Revisiting the 1.5°C target at COP31 is not just a technical exercise — it’s a global accountability moment. In simple words, revisiting the 1.5°C target at COP31 means checking whether countries’ updated climate plans for 2030 and beyond are robust enough to bend the emissions curve back toward a safer pathway.
This is critical because failing to do so raises the spectre of more frequent climate disasters, ecosystem collapse, and rising human suffering in vulnerable regions (IPCC AR6 – Impacts, Adaptation and Vulnerability).
What Does Crossing 1.5°C Mean?
When scientists talk about exceeding 1.5°C of global warming, they’re not talking about a summer where you’d sweat a little more. They’re talking about changes that directly affect where people can live, what food costs, how often disasters would happen, and whether the Earth remains entirely habitable (IPCC AR6 – Human Systems Impacts).
For everyday life, this could look like more days where it’s too hot to work safely outdoors, higher electricity bills due to constant cooling, food prices rising because crops fail, and homes becoming uninsurable due to floods or wildfires (IPCC AR6 – Human Health and Livelihoods).
Geographically, the low-lying nations could dissolve into water. According to the IPCC, even at 1.5°C of warming, countries like Maldives’ sea levels are expected to rise enough this century to flood large parts of these islands, contaminate freshwater supplies, and force communities to relocate (IPCC – Small Island Developing States). Countries like Bangladesh, with higher sea levels and stronger storms, millions of people could be displaced, would undergo one of the largest climate-migration crises in history while coastal cities like Miami, Jakarta, Venice, and Mumbai flood more often, even without storms, simply due to higher sea levels (World Bank – Groundswell Climate Migration Report; NASA – Sea Level Change).

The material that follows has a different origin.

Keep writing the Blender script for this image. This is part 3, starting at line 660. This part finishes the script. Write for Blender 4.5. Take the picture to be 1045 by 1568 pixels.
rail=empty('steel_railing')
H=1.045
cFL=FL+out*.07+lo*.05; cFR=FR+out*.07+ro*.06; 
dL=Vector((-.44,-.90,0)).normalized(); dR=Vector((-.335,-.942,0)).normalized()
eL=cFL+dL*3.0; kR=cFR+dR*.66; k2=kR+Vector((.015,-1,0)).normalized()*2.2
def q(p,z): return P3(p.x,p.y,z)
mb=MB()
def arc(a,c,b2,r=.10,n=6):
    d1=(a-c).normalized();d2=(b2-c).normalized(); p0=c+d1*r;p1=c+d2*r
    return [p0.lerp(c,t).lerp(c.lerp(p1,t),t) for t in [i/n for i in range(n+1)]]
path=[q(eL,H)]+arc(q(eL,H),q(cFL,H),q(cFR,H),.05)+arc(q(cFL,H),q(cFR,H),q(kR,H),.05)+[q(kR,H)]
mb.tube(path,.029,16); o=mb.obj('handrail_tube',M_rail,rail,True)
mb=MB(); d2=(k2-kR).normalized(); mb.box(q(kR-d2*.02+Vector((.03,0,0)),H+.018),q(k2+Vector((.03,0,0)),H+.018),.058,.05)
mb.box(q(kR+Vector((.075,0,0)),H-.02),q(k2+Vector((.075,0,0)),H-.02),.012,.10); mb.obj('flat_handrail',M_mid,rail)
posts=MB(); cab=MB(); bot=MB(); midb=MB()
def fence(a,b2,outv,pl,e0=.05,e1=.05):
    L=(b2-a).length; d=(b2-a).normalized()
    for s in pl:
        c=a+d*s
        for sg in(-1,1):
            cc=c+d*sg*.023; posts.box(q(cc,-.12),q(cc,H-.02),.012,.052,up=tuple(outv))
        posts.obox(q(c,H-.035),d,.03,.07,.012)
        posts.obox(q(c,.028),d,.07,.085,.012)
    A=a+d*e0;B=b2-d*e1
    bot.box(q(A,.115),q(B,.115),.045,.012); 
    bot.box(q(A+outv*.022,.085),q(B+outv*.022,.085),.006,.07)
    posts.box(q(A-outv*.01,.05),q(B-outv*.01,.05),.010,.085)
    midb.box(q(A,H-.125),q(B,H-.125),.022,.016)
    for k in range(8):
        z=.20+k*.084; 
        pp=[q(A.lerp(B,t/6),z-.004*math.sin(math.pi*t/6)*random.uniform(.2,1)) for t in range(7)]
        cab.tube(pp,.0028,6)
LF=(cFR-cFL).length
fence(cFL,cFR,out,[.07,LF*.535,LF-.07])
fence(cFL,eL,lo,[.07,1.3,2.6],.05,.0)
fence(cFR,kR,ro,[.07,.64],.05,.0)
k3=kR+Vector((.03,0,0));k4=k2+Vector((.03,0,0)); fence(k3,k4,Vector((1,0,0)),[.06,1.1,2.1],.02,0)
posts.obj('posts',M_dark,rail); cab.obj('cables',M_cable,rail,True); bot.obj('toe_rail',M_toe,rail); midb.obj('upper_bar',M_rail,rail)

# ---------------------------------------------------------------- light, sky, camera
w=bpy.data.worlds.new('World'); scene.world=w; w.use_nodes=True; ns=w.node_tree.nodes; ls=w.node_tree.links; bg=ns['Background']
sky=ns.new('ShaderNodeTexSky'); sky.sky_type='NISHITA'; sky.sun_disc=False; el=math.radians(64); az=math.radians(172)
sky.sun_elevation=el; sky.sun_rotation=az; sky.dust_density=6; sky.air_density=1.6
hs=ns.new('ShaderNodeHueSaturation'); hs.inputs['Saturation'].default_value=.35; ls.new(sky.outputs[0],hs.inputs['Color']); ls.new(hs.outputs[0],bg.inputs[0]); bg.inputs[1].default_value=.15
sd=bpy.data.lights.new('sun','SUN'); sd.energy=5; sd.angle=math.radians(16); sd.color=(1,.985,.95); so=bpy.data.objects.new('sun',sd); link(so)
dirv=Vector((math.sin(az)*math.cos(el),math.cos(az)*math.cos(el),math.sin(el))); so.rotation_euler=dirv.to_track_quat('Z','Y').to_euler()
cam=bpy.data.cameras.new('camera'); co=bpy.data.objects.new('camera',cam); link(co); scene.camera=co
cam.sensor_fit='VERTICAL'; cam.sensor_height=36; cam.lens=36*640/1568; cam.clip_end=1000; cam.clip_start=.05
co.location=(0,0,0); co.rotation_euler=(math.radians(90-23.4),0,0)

At higher temperatures, massive ice bodies begin to destabilize. The Greenland Ice Sheet alone holds enough ice to raise global sea levels by over 7 meters if fully melted. While that wouldn’t happen overnight, scientists warn that exceeding 1.5°C increases the risk of irreversible melting tipping points (NASA – Greenland Ice Sheet; IPCC – Climate Tipping Points).

Why is 1.5°C the Target Precisely?
The difference between crossing 1.5°C and 2°C may seem quite insignificant numerically but the difference in their results scientifically is starkly concerning. According to the IPCC, crossing 2°C instead of staying near 1.5°C would expose hundreds of millions more people to climate-related risks, double the number of people affected by extreme heat and cause far greater losses of coral reefs, fisheries, and ecosystems (IPCC SR1.5 – Impacts Comparison).
In layman terms, the target to stay below 1.5°C doesn’t mean completely skipping out on climate change — it simply means avoiding the worst version of it possibly.
Hence, revisiting the 1.5°C target at COP31 isn’t just about climate activism or political ideology — it’s about maintaining the Earth as a habitable place ideal for everyday life while trying to make it a better place, half a degree at a time.